Esta não foi a primeira vez nos anos mais recentes que o anterior rei de Espanha, Juan Carlos, faltou às férias familiares em Palma de Maiorca e perdeu a importante regata de vela com o seu nome. Este ano, porém, a sua ida era dada como certa. Até que começaram a sair na imprensa espanhola notícias que envolvem o nome do atual rei emérito num escândalo financeiro, que incluirá dinheiro em paraísos fiscais – haverá pelo menos uma conta bancária no Mónaco em nome de um primo, Álvaro de Bórbon, e outra na Suíça, em nome de um advogado suíço, Dante Canonica – e propriedades secretas no estrangeiro, entre elas uma em Marrocos. Depois disso, a Zarzuela anunciou que Juan Carlos afinal não iria às Baleares, justificando a ausência com o agravamento dos problemas que sofre na coluna.
A razão apontada pela imprensa, porém, é bem diferente: para proteger a sua imagem, o atual soberano, Felipe VI, terá querido evitar, nesta altura, ser visto ao lado do pai. A associação de Juan Carlos a um possível crime financeiro surgiu depois da divulgação das gravações de conversas que a alegada ex-amante do rei emérito, a alemã Corinna zu Sayn-Wittgenstein (que terá acabado a relação de seis anos com Juan Carlos na sequência do escândalo da caçada aos elefantes no Botswana, em 2012), terá mantido em Londres, em 2015, com um amigo, o empresário Juan Villalonga, e um ex-comissário da polícia, Juan Villarejo.
Nessas gravações, Corinna tenta limpar a sua imagem dizendo, entre outras coisas, que o antigo soberano espanhol se serviu dela como testa de ferro para ocultar os seus investimentos no estrangeiro, abrindo, por exemplo, uma conta em seu nome no Mónaco, onde a alemã reside, não porque a amasse muito, mas porque no principado não é necessário declarar rendimentos. Corinna revela ainda que Juan Carlos acumulou uma enorme fortuna com os negócios que manteve no estrangeiro desde os tempos em que ainda era apenas príncipe herdeiro e que tentou escondê-la usando para isso vários testas de ferro.
Essas conversas foram gravadas, supostamente, sem o conhecimento de Corinna e as gravações divulgadas no início de julho pelo jornal El Español, dando origem a uma investigação sobre as contas que Juan Carlos possuirá em paraísos fiscais, as propriedades que tem fora de Espanha e os 100 milhões de euros que terá recebido em luvas para viabilizar o projeto de um comboio de alta velocidade na Arábia Saudita.

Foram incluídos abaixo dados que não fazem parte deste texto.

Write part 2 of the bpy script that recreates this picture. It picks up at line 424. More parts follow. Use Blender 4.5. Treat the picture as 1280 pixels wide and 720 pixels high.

A justiça espanhola iniciou, entretanto, diligências para apurar a verdade das afirmações de Corinna, e no passado dia 26 Villarejo (que está preso há nove meses por suspeitas de corrupção) assegurou perante o juiz Diego de Egea que se reuniu em Londres com a ex-amante do rei emérito por “ordem do Estado”. E que este encontro, registado pelo ex-polícia com um microfone oculto, pretendia resolver “os problemas de Juan Carlos com a sua amiga”. Declarações que o chefe dos serviços secretos espanhóis, o general Félix Sanz Roldán, já desmentiu, negando a interferência do Estado em tal reunião.
Adiante-se que a partir do momento em que abdicou, Juan Carlos perdeu a imunidade, mas sem efeitos retroativos. Ou seja, não poderá ser julgado por nada do que fez enquanto foi soberano de facto. Tal significa, portanto, que o mais provável é que esta história não tenha consequências. A menos que Juan Carlos dê ouvidos à imprensa, que já começou a aconselhá-lo a sair de Espanha.